Your task: Retype the material in full, keeping every word the same.

Information supplied:
▬▬▬▬▬▬▬▬▬▬
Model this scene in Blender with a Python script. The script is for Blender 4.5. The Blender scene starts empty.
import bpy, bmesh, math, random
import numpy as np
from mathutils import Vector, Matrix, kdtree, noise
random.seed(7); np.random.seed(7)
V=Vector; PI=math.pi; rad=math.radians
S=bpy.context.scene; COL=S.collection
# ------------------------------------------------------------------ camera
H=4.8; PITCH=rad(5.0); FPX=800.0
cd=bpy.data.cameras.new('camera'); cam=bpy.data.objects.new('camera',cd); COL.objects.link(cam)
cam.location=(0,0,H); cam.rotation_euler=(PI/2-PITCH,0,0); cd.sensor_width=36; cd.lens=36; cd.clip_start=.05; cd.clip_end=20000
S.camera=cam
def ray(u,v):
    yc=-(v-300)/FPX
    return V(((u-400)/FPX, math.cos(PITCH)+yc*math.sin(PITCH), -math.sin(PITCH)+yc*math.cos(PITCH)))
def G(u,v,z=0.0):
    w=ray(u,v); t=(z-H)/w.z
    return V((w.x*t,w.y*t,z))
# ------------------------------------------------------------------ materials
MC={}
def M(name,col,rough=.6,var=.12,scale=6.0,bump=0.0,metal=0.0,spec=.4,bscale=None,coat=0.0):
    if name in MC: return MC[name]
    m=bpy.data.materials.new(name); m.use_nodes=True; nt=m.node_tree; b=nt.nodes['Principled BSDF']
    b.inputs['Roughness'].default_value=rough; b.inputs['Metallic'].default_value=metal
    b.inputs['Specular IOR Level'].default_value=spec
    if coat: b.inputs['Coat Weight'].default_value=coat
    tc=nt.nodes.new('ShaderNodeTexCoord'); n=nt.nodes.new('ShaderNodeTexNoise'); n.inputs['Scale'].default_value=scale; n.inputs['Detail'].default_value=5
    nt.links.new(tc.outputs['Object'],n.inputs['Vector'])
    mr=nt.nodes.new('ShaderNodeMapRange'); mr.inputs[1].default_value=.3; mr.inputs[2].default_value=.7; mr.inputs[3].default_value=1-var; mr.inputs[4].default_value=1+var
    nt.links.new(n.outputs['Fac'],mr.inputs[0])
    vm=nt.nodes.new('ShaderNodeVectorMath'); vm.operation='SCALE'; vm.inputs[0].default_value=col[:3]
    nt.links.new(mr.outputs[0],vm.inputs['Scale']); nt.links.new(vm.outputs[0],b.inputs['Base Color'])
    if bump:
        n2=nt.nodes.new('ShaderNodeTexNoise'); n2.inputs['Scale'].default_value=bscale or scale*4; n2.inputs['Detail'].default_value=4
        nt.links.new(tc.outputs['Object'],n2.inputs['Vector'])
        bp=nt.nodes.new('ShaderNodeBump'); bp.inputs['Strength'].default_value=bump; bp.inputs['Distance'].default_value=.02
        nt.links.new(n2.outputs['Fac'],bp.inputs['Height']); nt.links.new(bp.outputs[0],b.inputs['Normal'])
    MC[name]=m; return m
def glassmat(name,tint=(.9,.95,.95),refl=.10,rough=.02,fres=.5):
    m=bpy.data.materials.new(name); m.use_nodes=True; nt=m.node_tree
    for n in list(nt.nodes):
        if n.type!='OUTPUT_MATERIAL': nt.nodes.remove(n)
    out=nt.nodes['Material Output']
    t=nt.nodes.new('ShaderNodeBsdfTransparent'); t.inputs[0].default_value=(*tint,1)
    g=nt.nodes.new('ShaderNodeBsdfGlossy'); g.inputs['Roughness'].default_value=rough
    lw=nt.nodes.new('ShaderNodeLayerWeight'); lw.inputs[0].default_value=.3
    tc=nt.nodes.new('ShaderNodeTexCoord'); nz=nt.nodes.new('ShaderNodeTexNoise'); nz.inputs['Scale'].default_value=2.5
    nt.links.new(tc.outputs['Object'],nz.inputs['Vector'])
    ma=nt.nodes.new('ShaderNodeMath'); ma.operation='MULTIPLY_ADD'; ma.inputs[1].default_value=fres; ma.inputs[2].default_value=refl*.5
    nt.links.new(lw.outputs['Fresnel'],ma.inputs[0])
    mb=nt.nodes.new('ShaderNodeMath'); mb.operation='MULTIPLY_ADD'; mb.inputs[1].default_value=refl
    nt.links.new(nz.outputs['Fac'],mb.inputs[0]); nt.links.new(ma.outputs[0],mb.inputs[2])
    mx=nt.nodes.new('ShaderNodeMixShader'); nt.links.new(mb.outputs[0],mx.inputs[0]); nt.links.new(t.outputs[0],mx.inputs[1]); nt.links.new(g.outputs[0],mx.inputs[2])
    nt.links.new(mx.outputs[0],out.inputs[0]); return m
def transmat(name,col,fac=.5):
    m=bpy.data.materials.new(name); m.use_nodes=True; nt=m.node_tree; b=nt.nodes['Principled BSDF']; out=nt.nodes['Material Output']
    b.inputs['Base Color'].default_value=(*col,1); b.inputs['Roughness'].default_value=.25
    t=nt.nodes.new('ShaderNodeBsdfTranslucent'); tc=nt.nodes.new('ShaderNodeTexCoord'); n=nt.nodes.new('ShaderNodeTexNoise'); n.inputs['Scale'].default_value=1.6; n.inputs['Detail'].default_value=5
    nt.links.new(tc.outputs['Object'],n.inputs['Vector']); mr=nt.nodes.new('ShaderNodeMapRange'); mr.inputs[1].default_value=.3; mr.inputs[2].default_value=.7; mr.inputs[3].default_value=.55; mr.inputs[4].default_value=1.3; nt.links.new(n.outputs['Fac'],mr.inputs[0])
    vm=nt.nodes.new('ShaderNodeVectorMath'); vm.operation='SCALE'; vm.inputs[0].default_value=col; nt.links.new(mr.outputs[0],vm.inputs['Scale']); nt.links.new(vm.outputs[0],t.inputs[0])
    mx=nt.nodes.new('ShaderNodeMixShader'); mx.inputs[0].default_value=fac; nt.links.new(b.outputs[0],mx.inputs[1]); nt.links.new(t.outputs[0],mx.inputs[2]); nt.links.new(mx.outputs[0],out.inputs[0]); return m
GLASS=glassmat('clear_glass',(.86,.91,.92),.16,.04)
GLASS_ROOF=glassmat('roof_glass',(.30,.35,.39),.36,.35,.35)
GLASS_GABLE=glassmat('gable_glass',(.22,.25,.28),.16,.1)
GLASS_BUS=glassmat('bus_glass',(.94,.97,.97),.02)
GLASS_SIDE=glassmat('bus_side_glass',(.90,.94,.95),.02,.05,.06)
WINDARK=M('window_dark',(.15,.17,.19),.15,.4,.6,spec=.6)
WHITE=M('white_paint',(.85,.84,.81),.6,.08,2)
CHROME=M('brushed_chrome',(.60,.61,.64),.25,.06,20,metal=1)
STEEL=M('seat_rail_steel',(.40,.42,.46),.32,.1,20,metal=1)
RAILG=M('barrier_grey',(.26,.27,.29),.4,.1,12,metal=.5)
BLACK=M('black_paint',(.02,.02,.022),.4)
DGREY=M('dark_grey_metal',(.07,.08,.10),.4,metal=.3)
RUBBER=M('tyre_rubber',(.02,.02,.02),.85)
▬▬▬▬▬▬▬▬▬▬
Full response:
Model this scene in Blender with a Python script. The script is for Blender 4.5. The Blender scene starts empty.
import bpy, bmesh, math, random
import numpy as np
from mathutils import Vector, Matrix, kdtree, noise
random.seed(7); np.random.seed(7)
V=Vector; PI=math.pi; rad=math.radians
S=bpy.context.scene; COL=S.collection
# ------------------------------------------------------------------ camera
H=4.8; PITCH=rad(5.0); FPX=800.0
cd=bpy.data.cameras.new('camera'); cam=bpy.data.objects.new('camera',cd); COL.objects.link(cam)
cam.location=(0,0,H); cam.rotation_euler=(PI/2-PITCH,0,0); cd.sensor_width=36; cd.lens=36; cd.clip_start=.05; cd.clip_end=20000
S.camera=cam
def ray(u,v):
    yc=-(v-300)/FPX
    return V(((u-400)/FPX, math.cos(PITCH)+yc*math.sin(PITCH), -math.sin(PITCH)+yc*math.cos(PITCH)))
def G(u,v,z=0.0):
    w=ray(u,v); t=(z-H)/w.z
    return V((w.x*t,w.y*t,z))
# ------------------------------------------------------------------ materials
MC={}
def M(name,col,rough=.6,var=.12,scale=6.0,bump=0.0,metal=0.0,spec=.4,bscale=None,coat=0.0):
    if name in MC: return MC[name]
    m=bpy.data.materials.new(name); m.use_nodes=True; nt=m.node_tree; b=nt.nodes['Principled BSDF']
    b.inputs['Roughness'].default_value=rough; b.inputs['Metallic'].default_value=metal
    b.inputs['Specular IOR Level'].default_value=spec
    if coat: b.inputs['Coat Weight'].default_value=coat
    tc=nt.nodes.new('ShaderNodeTexCoord'); n=nt.nodes.new('ShaderNodeTexNoise'); n.inputs['Scale'].default_value=scale; n.inputs['Detail'].default_value=5
    nt.links.new(tc.outputs['Object'],n.inputs['Vector'])
    mr=nt.nodes.new('ShaderNodeMapRange'); mr.inputs[1].default_value=.3; mr.inputs[2].default_value=.7; mr.inputs[3].default_value=1-var; mr.inputs[4].default_value=1+var
    nt.links.new(n.outputs['Fac'],mr.inputs[0])
    vm=nt.nodes.new('ShaderNodeVectorMath'); vm.operation='SCALE'; vm.inputs[0].default_value=col[:3]
    nt.links.new(mr.outputs[0],vm.inputs['Scale']); nt.links.new(vm.outputs[0],b.inputs['Base Color'])
    if bump:
        n2=nt.nodes.new('ShaderNodeTexNoise'); n2.inputs['Scale'].default_value=bscale or scale*4; n2.inputs['Detail'].default_value=4
        nt.links.new(tc.outputs['Object'],n2.inputs['Vector'])
        bp=nt.nodes.new('ShaderNodeBump'); bp.inputs['Strength'].default_value=bump; bp.inputs['Distance'].default_value=.02
        nt.links.new(n2.outputs['Fac'],bp.inputs['Height']); nt.links.new(bp.outputs[0],b.inputs['Normal'])
    MC[name]=m; return m
def glassmat(name,tint=(.9,.95,.95),refl=.10,rough=.02,fres=.5):
    m=bpy.data.materials.new(name); m.use_nodes=True; nt=m.node_tree
    for n in list(nt.nodes):
        if n.type!='OUTPUT_MATERIAL': nt.nodes.remove(n)
    out=nt.nodes['Material Output']
    t=nt.nodes.new('ShaderNodeBsdfTransparent'); t.inputs[0].default_value=(*tint,1)
    g=nt.nodes.new('ShaderNodeBsdfGlossy'); g.inputs['Roughness'].default_value=rough
    lw=nt.nodes.new('ShaderNodeLayerWeight'); lw.inputs[0].default_value=.3
    tc=nt.nodes.new('ShaderNodeTexCoord'); nz=nt.nodes.new('ShaderNodeTexNoise'); nz.inputs['Scale'].default_value=2.5
    nt.links.new(tc.outputs['Object'],nz.inputs['Vector'])
    ma=nt.nodes.new('ShaderNodeMath'); ma.operation='MULTIPLY_ADD'; ma.inputs[1].default_value=fres; ma.inputs[2].default_value=refl*.5
    nt.links.new(lw.outputs['Fresnel'],ma.inputs[0])
    mb=nt.nodes.new('ShaderNodeMath'); mb.operation='MULTIPLY_ADD'; mb.inputs[1].default_value=refl
    nt.links.new(nz.outputs['Fac'],mb.inputs[0]); nt.links.new(ma.outputs[0],mb.inputs[2])
    mx=nt.nodes.new('ShaderNodeMixShader'); nt.links.new(mb.outputs[0],mx.inputs[0]); nt.links.new(t.outputs[0],mx.inputs[1]); nt.links.new(g.outputs[0],mx.inputs[2])
    nt.links.new(mx.outputs[0],out.inputs[0]); return m
def transmat(name,col,fac=.5):
    m=bpy.data.materials.new(name); m.use_nodes=True; nt=m.node_tree; b=nt.nodes['Principled BSDF']; out=nt.nodes['Material Output']
    b.inputs['Base Color'].default_value=(*col,1); b.inputs['Roughness'].default_value=.25
    t=nt.nodes.new('ShaderNodeBsdfTranslucent'); tc=nt.nodes.new('ShaderNodeTexCoord'); n=nt.nodes.new('ShaderNodeTexNoise'); n.inputs['Scale'].default_value=1.6; n.inputs['Detail'].default_value=5
    nt.links.new(tc.outputs['Object'],n.inputs['Vector']); mr=nt.nodes.new('ShaderNodeMapRange'); mr.inputs[1].default_value=.3; mr.inputs[2].default_value=.7; mr.inputs[3].default_value=.55; mr.inputs[4].default_value=1.3; nt.links.new(n.outputs['Fac'],mr.inputs[0])
    vm=nt.nodes.new('ShaderNodeVectorMath'); vm.operation='SCALE'; vm.inputs[0].default_value=col; nt.links.new(mr.outputs[0],vm.inputs['Scale']); nt.links.new(vm.outputs[0],t.inputs[0])
    mx=nt.nodes.new('ShaderNodeMixShader'); mx.inputs[0].default_value=fac; nt.links.new(b.outputs[0],mx.inputs[1]); nt.links.new(t.outputs[0],mx.inputs[2]); nt.links.new(mx.outputs[0],out.inputs[0]); return m
GLASS=glassmat('clear_glass',(.86,.91,.92),.16,.04)
GLASS_ROOF=glassmat('roof_glass',(.30,.35,.39),.36,.35,.35)
GLASS_GABLE=glassmat('gable_glass',(.22,.25,.28),.16,.1)
GLASS_BUS=glassmat('bus_glass',(.94,.97,.97),.02)
GLASS_SIDE=glassmat('bus_side_glass',(.90,.94,.95),.02,.05,.06)
WINDARK=M('window_dark',(.15,.17,.19),.15,.4,.6,spec=.6)
WHITE=M('white_paint',(.85,.84,.81),.6,.08,2)
CHROME=M('brushed_chrome',(.60,.61,.64),.25,.06,20,metal=1)
STEEL=M('seat_rail_steel',(.40,.42,.46),.32,.1,20,metal=1)
RAILG=M('barrier_grey',(.26,.27,.29),.4,.1,12,metal=.5)
BLACK=M('black_paint',(.02,.02,.022),.4)
DGREY=M('dark_grey_metal',(.07,.08,.10),.4,metal=.3)
RUBBER=M('tyre_rubber',(.02,.02,.02),.85)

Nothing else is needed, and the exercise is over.